STATED PROBLEM: Exactly the lines from the start of the data through the line containing "R = math.radians" should be output, with both ends kept and nothing added.

------------------------------------------------------------

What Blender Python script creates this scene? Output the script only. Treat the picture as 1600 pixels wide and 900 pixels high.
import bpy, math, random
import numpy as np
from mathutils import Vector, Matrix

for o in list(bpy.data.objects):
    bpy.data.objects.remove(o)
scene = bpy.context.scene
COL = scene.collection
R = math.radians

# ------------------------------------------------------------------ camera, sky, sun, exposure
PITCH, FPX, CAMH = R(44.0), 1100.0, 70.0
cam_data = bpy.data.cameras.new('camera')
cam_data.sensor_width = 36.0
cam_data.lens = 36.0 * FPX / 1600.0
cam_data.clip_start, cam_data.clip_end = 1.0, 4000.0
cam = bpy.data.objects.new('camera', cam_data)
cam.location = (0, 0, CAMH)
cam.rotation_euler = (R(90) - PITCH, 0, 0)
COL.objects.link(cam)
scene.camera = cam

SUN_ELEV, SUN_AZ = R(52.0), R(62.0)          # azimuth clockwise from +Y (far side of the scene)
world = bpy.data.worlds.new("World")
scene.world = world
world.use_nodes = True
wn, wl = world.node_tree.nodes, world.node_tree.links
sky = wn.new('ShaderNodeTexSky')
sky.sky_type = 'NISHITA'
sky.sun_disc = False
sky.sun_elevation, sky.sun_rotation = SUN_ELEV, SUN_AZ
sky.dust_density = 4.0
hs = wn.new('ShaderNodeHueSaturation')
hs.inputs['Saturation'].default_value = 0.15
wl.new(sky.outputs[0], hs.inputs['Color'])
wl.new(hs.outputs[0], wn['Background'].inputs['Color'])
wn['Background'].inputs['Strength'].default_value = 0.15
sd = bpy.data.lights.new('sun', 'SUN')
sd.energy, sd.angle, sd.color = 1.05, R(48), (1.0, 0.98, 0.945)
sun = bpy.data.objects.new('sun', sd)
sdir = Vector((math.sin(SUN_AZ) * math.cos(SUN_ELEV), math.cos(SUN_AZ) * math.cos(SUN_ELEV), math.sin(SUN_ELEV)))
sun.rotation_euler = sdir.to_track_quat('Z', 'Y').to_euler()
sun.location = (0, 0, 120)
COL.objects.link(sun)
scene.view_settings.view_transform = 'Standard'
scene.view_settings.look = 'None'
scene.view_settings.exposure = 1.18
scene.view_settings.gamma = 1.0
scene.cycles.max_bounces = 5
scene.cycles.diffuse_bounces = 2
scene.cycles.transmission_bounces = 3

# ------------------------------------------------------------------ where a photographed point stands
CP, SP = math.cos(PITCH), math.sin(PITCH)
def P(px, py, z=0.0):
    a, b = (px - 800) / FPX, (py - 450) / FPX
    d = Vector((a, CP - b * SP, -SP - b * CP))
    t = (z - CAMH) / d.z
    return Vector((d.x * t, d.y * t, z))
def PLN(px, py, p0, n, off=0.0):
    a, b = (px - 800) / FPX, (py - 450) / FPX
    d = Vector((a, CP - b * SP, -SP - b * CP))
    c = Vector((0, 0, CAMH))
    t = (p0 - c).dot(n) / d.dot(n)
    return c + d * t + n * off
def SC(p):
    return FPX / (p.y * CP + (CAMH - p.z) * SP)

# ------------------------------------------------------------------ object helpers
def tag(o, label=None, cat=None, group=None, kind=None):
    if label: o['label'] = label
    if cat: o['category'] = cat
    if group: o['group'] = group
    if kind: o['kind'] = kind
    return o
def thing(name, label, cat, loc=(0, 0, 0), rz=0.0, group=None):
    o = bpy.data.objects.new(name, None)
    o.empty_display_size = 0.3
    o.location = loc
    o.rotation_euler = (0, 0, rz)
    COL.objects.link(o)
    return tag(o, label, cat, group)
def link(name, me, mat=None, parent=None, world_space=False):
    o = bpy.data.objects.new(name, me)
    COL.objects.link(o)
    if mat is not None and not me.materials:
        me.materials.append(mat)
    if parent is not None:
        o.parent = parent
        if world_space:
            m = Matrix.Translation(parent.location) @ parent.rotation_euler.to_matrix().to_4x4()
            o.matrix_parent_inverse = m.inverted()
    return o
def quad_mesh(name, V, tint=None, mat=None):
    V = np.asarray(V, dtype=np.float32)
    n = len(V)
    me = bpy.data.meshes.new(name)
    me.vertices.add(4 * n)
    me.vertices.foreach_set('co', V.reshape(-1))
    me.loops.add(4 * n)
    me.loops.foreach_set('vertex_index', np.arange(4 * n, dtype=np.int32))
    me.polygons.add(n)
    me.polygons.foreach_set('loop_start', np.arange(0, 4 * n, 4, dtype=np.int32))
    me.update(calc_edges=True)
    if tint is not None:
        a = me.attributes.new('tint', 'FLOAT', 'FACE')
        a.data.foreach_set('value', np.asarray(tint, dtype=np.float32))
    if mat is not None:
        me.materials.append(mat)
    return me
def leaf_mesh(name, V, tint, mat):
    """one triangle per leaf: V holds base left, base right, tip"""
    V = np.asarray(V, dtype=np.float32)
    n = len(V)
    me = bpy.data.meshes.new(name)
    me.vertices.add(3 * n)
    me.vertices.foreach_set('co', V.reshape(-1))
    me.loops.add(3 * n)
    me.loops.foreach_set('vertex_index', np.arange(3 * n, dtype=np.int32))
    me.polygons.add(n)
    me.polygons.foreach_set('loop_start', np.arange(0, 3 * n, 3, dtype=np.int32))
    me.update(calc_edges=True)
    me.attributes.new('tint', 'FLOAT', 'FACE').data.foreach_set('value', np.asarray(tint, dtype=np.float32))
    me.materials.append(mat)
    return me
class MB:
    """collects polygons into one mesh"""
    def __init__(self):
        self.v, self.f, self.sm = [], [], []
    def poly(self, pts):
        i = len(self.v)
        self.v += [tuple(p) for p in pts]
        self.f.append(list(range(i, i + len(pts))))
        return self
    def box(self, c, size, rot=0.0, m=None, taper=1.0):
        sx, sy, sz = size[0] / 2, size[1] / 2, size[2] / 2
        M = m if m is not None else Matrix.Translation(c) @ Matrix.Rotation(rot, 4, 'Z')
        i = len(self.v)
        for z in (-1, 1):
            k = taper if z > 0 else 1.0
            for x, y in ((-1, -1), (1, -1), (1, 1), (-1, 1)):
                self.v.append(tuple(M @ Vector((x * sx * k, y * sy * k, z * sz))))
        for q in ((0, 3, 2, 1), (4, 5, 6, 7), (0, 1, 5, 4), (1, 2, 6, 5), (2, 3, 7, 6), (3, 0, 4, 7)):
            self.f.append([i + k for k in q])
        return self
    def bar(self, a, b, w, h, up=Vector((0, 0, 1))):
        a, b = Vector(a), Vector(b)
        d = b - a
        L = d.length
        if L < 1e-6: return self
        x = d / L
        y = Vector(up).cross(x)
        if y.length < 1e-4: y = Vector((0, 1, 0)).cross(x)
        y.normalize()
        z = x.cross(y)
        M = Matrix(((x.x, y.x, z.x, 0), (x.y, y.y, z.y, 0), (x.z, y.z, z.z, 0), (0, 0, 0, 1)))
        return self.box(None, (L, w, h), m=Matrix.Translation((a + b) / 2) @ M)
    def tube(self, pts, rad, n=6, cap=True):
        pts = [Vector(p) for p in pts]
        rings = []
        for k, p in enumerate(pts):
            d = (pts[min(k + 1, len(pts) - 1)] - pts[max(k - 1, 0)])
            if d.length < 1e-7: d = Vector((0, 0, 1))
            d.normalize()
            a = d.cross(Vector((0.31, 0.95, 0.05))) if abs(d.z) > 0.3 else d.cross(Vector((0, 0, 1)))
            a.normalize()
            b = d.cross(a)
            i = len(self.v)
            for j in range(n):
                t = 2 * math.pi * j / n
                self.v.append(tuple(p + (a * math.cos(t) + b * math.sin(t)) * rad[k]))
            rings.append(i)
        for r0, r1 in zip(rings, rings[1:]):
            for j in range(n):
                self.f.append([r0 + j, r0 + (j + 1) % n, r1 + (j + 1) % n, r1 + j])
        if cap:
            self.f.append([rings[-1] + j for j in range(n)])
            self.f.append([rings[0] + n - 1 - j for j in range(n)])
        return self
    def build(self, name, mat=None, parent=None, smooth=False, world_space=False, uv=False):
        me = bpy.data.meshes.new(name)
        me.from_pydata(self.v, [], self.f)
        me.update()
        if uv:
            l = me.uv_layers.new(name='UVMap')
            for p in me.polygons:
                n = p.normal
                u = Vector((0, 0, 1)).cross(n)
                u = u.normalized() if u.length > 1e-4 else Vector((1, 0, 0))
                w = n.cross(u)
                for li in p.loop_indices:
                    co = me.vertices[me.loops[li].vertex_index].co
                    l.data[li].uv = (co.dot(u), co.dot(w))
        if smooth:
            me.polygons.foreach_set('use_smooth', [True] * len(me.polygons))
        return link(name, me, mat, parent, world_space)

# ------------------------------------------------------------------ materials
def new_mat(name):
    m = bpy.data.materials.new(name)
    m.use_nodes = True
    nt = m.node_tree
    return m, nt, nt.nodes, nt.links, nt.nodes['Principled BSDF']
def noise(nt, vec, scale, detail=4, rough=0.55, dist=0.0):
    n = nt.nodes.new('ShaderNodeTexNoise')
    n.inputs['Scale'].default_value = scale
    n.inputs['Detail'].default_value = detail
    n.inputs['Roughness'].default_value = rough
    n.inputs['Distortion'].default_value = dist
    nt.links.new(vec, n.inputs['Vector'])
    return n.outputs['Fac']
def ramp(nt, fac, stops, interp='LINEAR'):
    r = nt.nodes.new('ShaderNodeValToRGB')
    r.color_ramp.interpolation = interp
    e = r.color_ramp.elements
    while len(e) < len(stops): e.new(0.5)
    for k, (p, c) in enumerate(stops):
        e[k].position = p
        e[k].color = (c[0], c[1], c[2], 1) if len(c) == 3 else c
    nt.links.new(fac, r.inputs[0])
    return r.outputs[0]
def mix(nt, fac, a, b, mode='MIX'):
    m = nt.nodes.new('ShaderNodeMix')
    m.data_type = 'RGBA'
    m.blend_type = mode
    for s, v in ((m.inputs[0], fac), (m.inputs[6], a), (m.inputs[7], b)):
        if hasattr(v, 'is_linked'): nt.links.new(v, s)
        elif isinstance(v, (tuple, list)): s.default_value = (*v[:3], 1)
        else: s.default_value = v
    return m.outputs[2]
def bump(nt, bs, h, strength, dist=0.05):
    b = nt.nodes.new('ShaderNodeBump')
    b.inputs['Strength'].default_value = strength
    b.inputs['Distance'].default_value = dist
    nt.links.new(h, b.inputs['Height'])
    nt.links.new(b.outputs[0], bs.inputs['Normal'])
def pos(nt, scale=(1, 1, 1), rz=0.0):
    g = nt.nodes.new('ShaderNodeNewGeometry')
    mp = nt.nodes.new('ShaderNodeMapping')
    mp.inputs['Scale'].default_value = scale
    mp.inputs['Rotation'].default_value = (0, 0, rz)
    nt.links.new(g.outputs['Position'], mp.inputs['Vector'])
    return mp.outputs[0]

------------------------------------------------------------

FINISHED EXERCISE:
What Blender Python script creates this scene? Output the script only. Treat the picture as 1600 pixels wide and 900 pixels high.
import bpy, math, random
import numpy as np
from mathutils import Vector, Matrix

for o in list(bpy.data.objects):
    bpy.data.objects.remove(o)
scene = bpy.context.scene
COL = scene.collection
R = math.radians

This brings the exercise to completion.